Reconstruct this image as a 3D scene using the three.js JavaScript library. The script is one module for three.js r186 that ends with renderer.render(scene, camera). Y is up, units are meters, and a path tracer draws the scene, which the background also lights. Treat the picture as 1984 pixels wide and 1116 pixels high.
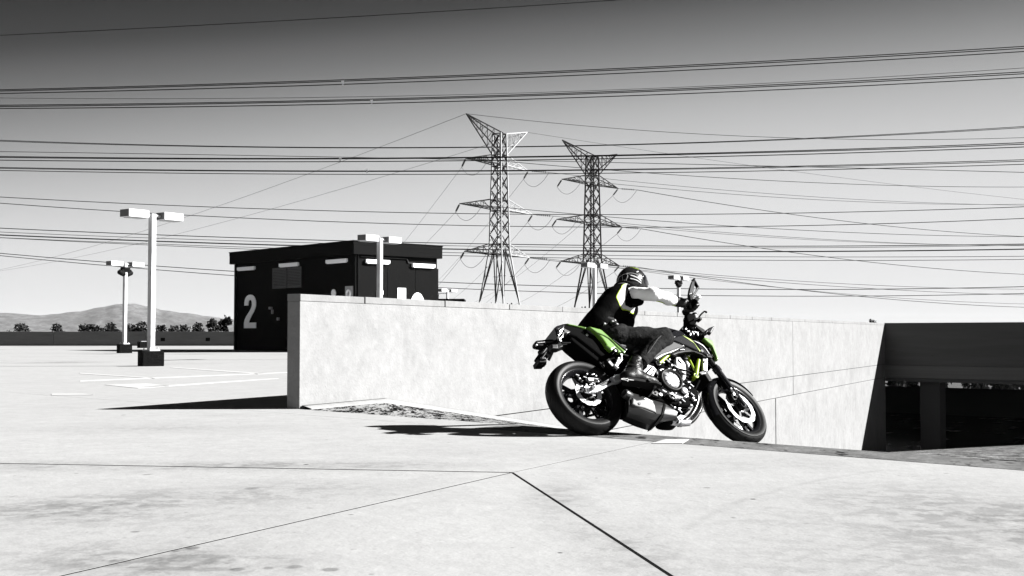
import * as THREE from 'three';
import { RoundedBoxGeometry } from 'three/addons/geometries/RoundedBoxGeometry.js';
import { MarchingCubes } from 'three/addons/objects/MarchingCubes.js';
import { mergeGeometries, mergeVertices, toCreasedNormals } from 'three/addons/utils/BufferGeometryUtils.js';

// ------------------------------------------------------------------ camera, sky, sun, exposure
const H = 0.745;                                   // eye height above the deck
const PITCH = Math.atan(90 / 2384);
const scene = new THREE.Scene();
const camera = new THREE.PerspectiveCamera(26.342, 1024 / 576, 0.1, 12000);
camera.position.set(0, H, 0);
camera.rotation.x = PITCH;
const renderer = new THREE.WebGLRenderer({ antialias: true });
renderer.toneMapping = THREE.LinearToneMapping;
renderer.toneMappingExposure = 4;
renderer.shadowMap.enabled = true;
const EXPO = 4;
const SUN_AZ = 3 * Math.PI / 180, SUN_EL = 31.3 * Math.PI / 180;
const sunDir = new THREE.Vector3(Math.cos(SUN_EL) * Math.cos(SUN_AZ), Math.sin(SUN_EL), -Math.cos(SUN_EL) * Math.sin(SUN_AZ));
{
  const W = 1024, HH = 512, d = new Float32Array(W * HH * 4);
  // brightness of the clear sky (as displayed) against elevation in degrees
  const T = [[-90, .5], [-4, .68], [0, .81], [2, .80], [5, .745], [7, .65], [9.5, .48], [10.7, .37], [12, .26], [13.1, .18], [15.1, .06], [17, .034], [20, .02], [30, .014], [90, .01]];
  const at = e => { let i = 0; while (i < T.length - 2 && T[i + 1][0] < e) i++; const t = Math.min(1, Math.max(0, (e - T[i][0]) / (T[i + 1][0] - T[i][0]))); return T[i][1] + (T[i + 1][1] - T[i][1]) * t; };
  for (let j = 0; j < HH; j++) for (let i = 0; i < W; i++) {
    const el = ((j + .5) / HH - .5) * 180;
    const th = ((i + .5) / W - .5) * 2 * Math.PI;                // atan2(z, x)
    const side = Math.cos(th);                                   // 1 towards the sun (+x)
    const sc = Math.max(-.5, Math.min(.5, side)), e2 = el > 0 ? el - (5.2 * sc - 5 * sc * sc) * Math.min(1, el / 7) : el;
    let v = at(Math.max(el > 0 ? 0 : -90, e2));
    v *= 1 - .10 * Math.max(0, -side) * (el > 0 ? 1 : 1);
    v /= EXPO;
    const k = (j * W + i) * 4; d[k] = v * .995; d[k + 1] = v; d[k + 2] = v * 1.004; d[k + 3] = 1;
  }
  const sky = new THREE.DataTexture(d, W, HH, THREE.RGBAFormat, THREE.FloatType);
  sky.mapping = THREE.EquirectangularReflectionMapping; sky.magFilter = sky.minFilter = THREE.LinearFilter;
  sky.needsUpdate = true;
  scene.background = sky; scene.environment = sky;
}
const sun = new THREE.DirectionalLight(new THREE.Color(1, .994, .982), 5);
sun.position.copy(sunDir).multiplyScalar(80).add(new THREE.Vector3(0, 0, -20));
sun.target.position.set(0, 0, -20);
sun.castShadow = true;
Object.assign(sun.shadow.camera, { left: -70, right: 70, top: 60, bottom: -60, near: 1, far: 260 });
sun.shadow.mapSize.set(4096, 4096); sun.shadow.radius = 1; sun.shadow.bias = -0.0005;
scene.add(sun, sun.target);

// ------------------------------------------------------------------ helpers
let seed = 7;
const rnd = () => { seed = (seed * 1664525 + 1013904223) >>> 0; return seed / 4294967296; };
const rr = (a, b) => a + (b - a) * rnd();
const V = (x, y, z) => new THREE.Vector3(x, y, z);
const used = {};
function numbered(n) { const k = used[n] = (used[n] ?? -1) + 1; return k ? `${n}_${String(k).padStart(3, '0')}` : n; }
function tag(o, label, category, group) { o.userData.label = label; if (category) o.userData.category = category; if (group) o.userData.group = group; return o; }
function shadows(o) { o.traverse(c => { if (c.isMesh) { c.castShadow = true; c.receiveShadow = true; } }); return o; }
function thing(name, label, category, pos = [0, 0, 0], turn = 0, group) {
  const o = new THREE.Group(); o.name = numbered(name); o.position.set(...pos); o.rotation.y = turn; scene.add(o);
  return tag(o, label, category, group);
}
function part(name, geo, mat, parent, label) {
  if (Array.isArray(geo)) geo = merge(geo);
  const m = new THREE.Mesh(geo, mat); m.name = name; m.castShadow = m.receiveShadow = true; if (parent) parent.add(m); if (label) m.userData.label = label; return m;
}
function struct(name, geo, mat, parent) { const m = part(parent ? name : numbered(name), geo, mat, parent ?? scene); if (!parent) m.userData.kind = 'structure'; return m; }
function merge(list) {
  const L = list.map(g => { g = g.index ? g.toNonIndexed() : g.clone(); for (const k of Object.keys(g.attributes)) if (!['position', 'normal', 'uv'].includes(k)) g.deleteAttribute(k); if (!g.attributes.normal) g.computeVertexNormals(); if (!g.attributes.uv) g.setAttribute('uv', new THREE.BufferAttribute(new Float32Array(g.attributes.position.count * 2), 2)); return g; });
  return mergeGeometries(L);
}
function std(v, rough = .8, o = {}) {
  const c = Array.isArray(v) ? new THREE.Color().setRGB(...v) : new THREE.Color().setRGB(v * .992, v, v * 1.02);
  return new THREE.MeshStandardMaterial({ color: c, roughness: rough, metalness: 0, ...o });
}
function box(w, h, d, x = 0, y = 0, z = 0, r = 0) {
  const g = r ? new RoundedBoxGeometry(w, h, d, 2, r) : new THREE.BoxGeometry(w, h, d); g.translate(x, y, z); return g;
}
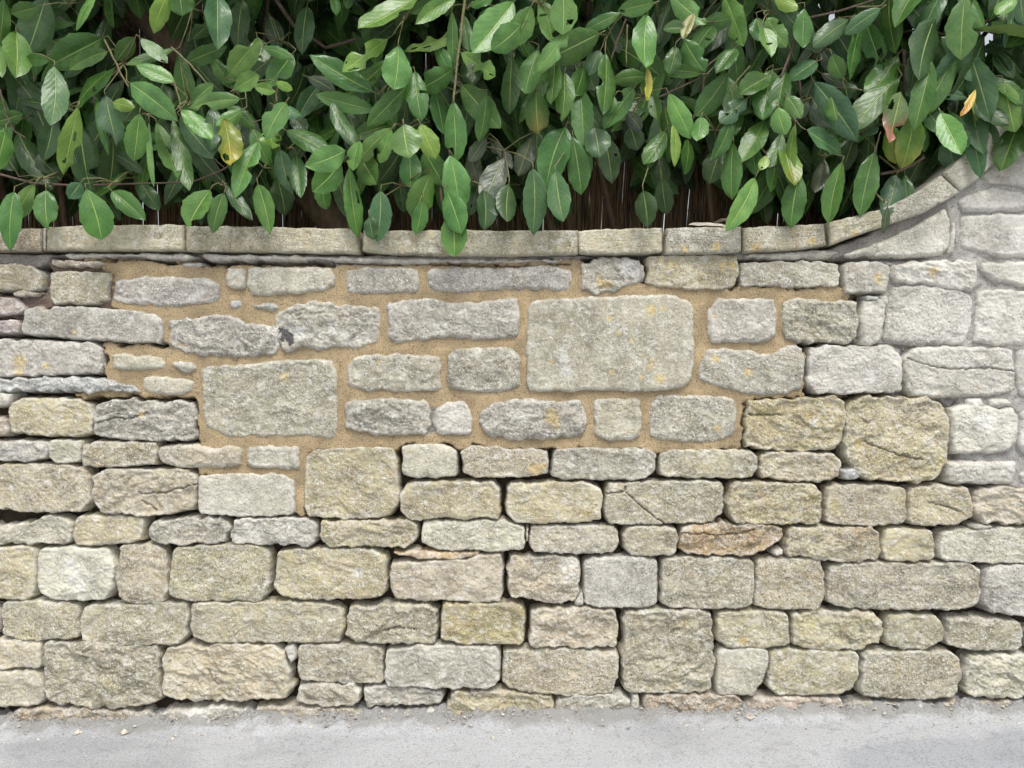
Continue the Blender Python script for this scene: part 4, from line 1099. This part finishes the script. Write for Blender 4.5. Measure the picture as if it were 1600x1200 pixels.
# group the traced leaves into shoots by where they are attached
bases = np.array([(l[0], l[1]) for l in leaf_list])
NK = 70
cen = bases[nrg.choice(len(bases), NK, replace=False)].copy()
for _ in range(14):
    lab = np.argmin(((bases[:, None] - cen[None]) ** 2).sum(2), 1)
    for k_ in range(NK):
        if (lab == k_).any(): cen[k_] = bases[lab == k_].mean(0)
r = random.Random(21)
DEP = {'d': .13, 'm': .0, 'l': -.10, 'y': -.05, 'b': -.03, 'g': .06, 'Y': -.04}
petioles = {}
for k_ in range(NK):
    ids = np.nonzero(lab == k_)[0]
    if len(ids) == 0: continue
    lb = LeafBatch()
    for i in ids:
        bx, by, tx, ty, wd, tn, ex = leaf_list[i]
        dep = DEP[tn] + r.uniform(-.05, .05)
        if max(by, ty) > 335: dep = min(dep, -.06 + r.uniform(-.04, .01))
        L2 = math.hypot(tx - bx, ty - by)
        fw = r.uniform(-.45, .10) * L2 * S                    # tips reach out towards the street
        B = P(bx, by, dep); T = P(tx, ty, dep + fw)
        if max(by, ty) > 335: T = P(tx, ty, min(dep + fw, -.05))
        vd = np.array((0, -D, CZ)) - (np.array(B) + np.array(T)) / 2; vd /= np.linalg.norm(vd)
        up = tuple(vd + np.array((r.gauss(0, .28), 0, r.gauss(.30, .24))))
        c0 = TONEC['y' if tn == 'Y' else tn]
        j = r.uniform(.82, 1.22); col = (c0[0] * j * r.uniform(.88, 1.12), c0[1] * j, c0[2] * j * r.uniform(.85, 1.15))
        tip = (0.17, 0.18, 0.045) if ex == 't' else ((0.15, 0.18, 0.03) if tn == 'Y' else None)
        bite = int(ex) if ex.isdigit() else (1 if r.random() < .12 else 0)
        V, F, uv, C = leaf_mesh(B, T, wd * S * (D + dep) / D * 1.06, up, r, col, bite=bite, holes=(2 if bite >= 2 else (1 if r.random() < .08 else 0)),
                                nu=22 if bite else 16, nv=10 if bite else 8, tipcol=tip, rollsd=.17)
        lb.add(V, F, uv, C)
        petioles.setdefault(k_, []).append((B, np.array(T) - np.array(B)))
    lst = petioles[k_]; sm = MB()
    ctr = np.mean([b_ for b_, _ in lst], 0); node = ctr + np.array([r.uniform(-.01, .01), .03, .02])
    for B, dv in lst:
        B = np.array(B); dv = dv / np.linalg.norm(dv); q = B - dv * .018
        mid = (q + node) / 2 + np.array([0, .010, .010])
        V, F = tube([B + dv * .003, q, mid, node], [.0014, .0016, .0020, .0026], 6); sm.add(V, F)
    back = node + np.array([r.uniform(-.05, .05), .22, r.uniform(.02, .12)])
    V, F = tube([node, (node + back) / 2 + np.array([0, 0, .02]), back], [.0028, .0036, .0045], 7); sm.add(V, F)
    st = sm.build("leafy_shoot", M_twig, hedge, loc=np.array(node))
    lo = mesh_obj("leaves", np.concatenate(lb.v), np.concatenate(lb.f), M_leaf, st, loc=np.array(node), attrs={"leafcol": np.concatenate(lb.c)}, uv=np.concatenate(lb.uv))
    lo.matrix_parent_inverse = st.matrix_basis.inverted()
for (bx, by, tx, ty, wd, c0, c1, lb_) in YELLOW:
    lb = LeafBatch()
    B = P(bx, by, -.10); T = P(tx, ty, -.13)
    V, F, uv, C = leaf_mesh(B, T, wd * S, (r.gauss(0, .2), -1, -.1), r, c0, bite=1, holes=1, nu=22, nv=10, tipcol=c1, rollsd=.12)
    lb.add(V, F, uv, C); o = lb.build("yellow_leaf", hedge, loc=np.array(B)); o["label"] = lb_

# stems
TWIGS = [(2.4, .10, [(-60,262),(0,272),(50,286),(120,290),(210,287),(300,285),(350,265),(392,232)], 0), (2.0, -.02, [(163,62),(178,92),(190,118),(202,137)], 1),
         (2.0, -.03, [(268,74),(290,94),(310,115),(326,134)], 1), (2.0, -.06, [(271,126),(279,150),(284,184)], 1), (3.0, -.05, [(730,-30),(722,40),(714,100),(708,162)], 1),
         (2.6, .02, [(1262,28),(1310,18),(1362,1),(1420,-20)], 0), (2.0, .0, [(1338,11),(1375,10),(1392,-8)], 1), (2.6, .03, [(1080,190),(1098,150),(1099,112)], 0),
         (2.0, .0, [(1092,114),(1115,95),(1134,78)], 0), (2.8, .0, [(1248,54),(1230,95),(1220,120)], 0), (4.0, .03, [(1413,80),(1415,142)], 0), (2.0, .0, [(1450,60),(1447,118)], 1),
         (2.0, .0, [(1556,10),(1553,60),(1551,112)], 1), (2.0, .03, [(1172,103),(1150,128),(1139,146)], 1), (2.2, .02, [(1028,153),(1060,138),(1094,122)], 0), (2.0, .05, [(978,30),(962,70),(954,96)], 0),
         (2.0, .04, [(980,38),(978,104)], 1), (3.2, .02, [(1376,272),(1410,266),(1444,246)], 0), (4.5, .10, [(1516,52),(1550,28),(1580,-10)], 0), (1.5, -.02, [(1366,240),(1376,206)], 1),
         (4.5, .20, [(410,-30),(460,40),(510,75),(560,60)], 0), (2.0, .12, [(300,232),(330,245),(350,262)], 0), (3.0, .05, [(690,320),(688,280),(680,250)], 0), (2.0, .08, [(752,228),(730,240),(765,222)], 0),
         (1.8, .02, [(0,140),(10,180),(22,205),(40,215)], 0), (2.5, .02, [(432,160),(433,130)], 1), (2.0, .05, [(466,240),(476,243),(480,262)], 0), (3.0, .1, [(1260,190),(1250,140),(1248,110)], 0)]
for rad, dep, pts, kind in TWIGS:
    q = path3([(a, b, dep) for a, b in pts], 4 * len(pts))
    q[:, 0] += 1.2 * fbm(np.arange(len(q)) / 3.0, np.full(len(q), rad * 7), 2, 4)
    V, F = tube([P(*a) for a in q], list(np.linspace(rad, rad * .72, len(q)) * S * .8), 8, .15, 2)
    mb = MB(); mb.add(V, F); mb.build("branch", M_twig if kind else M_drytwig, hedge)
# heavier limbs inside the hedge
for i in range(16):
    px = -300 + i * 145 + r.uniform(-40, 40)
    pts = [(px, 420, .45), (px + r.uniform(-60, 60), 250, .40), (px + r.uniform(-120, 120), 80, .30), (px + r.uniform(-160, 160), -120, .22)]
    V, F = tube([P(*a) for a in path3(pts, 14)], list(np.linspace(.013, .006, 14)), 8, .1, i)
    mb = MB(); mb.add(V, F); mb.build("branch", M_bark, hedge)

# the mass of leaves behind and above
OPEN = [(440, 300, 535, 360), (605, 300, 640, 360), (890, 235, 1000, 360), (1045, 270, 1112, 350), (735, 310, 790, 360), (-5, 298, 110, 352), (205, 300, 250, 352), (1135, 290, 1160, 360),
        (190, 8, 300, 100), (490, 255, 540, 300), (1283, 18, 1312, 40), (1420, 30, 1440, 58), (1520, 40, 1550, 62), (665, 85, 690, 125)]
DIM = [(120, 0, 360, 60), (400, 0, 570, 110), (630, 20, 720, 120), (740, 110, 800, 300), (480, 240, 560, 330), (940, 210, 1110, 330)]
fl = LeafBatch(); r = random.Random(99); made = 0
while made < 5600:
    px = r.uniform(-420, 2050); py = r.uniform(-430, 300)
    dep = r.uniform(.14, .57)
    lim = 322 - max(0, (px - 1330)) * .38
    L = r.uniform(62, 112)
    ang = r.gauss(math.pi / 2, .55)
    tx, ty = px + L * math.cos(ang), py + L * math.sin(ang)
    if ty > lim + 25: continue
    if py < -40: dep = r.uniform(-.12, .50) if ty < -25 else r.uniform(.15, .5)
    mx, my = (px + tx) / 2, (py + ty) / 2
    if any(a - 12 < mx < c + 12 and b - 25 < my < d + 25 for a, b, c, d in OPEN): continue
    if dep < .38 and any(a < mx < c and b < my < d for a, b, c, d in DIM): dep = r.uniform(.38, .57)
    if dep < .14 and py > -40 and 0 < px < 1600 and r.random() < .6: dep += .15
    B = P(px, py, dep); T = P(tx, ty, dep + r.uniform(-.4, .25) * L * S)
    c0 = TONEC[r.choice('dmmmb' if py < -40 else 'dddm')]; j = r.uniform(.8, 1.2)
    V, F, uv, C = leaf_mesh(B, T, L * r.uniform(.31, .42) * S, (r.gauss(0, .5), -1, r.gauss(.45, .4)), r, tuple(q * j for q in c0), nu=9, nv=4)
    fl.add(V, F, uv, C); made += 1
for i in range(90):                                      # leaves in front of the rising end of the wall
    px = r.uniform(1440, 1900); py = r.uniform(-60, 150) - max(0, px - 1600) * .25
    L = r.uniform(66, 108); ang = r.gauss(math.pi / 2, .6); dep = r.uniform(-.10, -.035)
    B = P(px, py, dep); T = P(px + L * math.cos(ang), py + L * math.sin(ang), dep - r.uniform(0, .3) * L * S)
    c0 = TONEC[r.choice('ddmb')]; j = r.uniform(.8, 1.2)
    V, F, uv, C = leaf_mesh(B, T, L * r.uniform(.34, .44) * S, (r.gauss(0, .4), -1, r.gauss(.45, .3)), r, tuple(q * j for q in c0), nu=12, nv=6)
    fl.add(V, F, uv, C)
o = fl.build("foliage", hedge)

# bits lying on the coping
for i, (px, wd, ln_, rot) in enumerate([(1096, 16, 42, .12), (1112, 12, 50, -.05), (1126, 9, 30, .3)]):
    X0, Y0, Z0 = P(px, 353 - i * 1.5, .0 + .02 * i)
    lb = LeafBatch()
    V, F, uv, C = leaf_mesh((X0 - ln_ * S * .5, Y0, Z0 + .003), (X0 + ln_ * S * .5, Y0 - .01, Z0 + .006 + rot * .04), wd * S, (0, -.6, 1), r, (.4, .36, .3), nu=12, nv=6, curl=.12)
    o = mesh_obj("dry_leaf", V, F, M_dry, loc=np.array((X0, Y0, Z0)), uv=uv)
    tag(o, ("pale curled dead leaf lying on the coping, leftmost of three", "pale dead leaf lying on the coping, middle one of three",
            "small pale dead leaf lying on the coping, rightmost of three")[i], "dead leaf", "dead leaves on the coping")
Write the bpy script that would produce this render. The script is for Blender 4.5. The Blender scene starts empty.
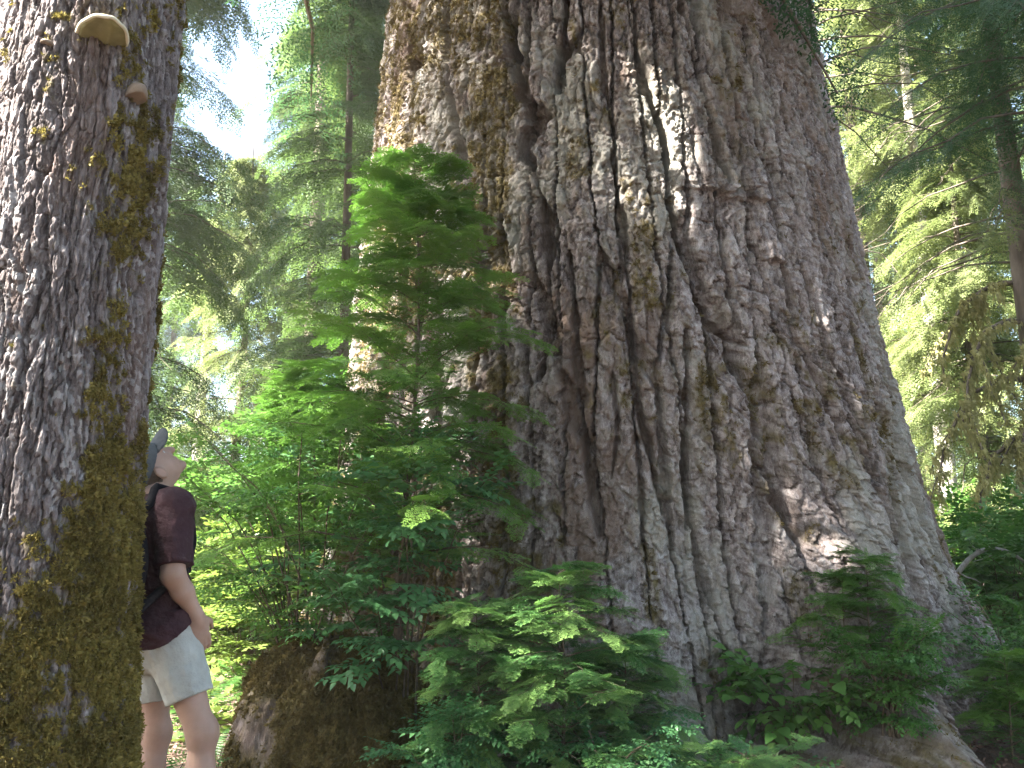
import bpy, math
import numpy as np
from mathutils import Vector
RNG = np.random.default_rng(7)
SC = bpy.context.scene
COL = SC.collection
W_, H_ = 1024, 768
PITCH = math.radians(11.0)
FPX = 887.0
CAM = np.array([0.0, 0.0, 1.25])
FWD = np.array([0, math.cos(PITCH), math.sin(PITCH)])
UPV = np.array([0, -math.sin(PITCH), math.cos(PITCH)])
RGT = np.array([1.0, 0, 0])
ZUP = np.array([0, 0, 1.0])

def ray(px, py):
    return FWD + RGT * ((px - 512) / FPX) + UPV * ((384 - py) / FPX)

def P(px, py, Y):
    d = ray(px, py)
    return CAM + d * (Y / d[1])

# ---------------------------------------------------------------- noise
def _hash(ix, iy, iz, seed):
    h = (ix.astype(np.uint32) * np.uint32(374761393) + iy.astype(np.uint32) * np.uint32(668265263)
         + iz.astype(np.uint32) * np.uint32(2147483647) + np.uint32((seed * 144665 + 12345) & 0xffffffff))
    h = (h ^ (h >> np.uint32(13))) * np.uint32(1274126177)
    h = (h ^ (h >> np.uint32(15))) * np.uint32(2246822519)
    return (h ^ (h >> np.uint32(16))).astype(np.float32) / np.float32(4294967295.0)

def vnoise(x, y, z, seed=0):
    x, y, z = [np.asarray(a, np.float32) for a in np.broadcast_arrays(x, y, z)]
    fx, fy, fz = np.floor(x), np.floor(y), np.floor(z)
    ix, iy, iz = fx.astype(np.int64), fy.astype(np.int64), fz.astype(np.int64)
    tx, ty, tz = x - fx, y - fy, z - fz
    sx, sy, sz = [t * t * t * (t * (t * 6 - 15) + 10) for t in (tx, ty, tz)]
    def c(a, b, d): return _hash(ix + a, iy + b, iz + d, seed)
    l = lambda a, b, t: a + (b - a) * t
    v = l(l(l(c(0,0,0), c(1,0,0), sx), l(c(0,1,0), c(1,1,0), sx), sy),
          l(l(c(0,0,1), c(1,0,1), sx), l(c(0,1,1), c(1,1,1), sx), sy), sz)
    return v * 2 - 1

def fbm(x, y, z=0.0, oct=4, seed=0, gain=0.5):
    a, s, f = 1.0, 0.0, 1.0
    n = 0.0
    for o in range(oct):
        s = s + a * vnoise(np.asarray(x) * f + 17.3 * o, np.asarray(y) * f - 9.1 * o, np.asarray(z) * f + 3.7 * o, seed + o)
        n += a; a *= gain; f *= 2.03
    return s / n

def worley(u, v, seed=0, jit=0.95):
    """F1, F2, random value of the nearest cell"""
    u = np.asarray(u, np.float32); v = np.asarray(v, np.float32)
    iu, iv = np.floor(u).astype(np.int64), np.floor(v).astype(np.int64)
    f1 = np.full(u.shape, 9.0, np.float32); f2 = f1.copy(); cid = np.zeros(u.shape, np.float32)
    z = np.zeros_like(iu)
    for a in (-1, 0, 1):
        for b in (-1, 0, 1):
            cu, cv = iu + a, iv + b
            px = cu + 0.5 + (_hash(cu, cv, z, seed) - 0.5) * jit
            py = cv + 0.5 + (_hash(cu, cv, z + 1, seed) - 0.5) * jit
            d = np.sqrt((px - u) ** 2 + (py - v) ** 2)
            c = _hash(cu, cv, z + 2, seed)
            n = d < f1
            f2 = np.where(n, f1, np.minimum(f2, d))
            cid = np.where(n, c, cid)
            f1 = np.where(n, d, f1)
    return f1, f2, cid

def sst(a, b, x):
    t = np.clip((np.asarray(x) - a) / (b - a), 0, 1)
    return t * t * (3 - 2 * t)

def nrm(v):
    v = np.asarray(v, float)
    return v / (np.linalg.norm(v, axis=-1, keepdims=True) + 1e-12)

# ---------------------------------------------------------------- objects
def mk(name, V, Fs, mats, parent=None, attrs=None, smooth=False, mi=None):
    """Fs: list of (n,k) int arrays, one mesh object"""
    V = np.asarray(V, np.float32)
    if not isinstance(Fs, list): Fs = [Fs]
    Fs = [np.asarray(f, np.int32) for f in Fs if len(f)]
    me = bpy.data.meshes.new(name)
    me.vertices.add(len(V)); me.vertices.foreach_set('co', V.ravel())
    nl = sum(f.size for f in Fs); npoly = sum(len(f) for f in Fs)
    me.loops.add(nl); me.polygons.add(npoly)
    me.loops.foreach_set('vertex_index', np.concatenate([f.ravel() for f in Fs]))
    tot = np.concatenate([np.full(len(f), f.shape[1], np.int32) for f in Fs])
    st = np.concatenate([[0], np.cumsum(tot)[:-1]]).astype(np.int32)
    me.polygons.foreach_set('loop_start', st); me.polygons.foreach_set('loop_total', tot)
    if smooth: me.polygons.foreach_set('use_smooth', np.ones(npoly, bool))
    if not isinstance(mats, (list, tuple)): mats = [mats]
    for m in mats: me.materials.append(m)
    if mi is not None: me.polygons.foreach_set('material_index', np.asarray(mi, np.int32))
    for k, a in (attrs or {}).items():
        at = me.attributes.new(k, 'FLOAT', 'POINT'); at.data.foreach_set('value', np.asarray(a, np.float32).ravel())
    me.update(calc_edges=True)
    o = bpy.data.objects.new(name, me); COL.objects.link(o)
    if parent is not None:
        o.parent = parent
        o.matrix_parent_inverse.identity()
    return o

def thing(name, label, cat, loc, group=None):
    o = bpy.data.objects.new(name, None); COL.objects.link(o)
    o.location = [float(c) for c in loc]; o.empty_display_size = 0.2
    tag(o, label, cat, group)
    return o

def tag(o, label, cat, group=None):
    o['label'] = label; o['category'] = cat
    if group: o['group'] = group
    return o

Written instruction
Copy, word for word, the entries above from the first line to the line that holds "mergeGeometries, mergeVertices, toCreasedNormals". Drop the pictures.

Result below
Reconstruct this image as a 3D scene using the three.js JavaScript library. The script is one module for three.js r186 that ends with renderer.render(scene, camera). Y is up, units are meters, and a path tracer draws the scene, which the background also lights. Treat the picture as 1984 pixels wide and 1116 pixels high.
import * as THREE from 'three';
import { RoundedBoxGeometry } from 'three/addons/geometries/RoundedBoxGeometry.js';
import { MarchingCubes } from 'three/addons/objects/MarchingCubes.js';
import { mergeGeometries, mergeVertices, toCreasedNormals } from 'three/addons/utils/BufferGeometryUtils.js';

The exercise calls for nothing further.